Kafkaesque

There are times when I get this inexplicable sinking feeling in my stomach for reasons unknown to myself. The closest description of the feeling I can think of is this: it's as if I've committed a crime while I was asleep or unconscious. This feeling usually comes at night, or before I embark on a big trip. I try to avoid it, but sometimes it just comes, and will not leave. It lingers and nags at me like unfinished work and clutters my inner thinking systems. Suddenly, I am a protagonist in a Kafka novel, carrying the sentence of a great  unbeknownst crime. In a way, I think it's good; it helps me live responsibly in order to have a clean conscience as much as possible to avoid any further self-inflicted emotional complications. Yes, my reasons for benevolence is selfish.> But anyway, I hate this feeling. I don't want it. I'm not saying I want to be a sociopath. It's just exhausting.

1 comments:

V said...

I get this often. It keeps me from smiling a lot, unless blissfully lost in a moment with other humans, bonding over jokes, pulling me away from myself. For me, I think it makes me sad that I've lost a lot of my memories of childhood, or that I don't have many good memories to hold on to. That, and trauma, compounded with trying to figure out how I'm going to "make it" in life, keep me awake with the sinking feeling and produces very stressful dreams in which I am constantly running, constantly getting out of near death, or the one to commit a death.

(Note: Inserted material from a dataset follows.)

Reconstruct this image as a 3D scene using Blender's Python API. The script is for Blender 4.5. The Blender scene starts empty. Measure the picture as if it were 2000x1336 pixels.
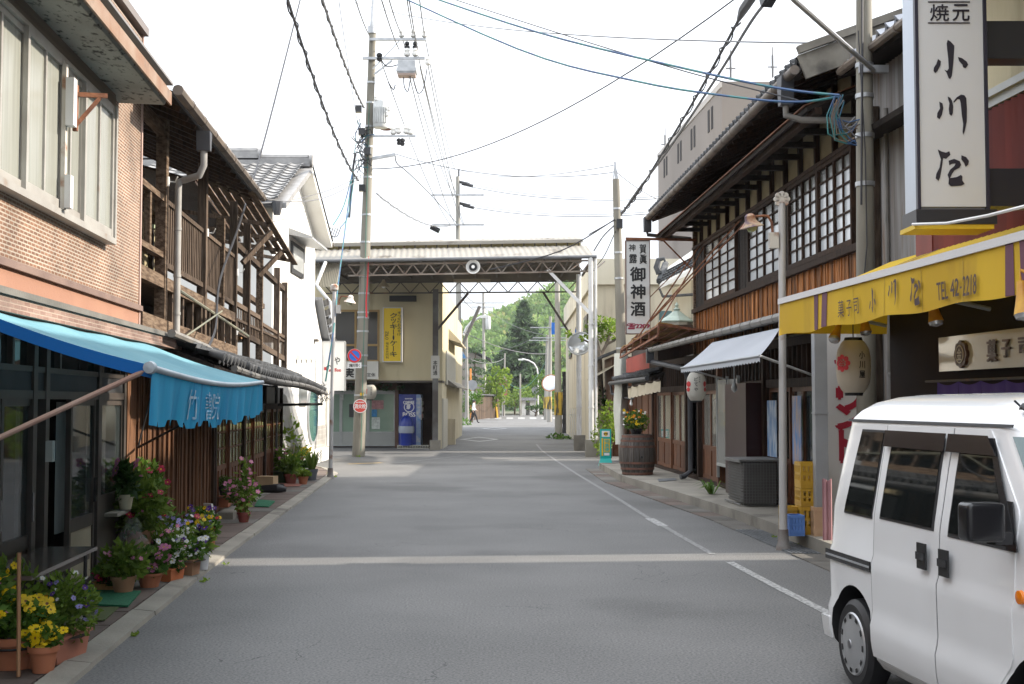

I've often wondered if it is due to my regular monthly hormonal changes, but I think it is a deeper seeded issue. I'm scared sometimes I'll sink too much with the feeling. I think it's the toss and turn of the world, the industries we work in, our unresolved traumas. Usually, I take a day or two to read a leisurely book, to solve some math problems, to listen to myself, and, for me, pray and count my blessings.

Like you said, it can become the impetus for your benevolence! And I know that the benevolence stretches to your fans. You influence so many people, give hope to so many girls and women, myself included, for so many reasons.